Here's a radical idea: companies should take the money they were going to pay an SEO person, and hire a hugely talented journalist, recently laid off from a dying newspaper, to create some excellent content for your industry (note: I have successfully trained such individuals in creating high quality ERP market content in the past). A choice between paying for incredible content and paying an incredible SEO person to optimize horrible content seems like a trick question, but you'd be shocked how many people opt for the latter. And why pay an SEO person who doesn't know your industry a bunch of money when a talented writer could do it ten times better?

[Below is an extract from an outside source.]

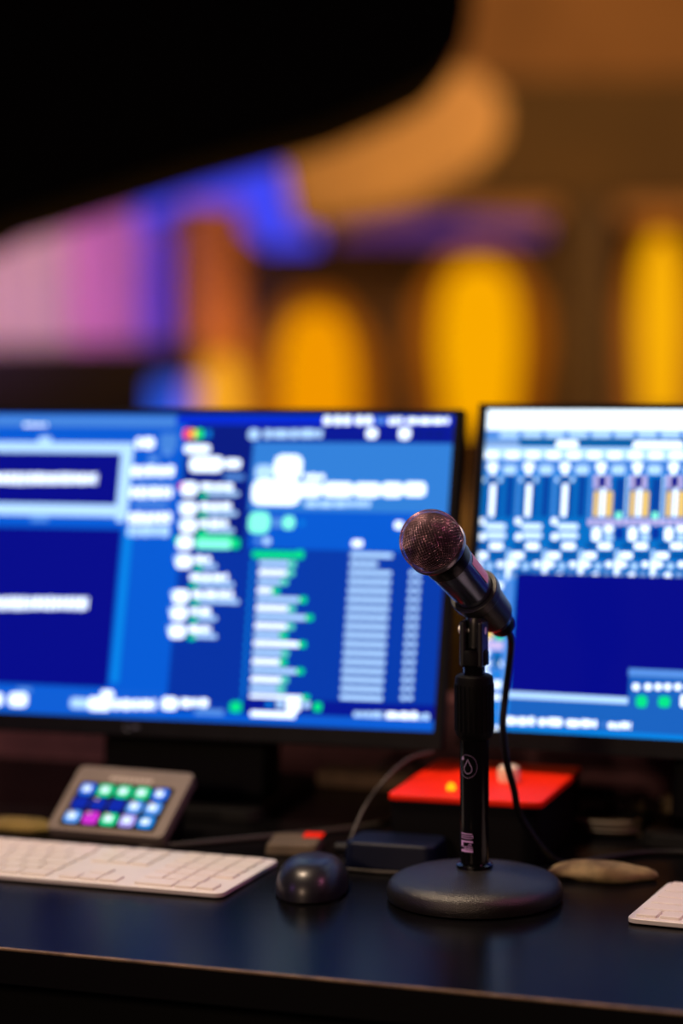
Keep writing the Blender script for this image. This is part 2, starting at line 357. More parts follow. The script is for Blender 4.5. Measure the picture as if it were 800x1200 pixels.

As a final aside, it may have appeared that I am down on blogging. That is not totally the case. What I am down on is overestimating the power of blogging for featuring long-term reference and how-to content. A much better approach is to build a content library and then blog alongside it. Done properly, blogging can elevate your reference content and provide a more human, interactive face for your business. Both are important!  Blogging about your content, and what you are learning from customers that plays into that content, while linking to it for those who want more details, can be very effective. SEO gurus often idealize blogs because you have to start somewhere, and setting up a blog is often a much faster deal for a non-techie than building the architecture of a reference-oriented site.

I tell my clients: if a blog gets you started generating meaningful content, by all means go for it, but don't get lost in the blogger hype. Remember that people are more likely to "deep link" reference material than opinions. Opinions are usually cheap and too often transitory. Individual blog posts often take on a dated quality. For example, I have an "SAP hot skills " resource section on my JonERP.com site. If I had written about the same topic as a series of blog entries, it would not have the same perceived level of authority as definitive reference pages.

And no, aesthetics don't matter much. In some cases, they can work against you when fancy graphic displays that search engines can't spider are prioritized over text-based content. Here's what I tell my clients: you can take a portion of that designer budget, and invest that in your aspiring journalist also. Before you know it, you'll be an SEO expert as well, but instead of trying to trick people to visit your site with endless keyword maneuvering, you'll be constructing juicy content that impacts people's lives and you'll have the links to show for it.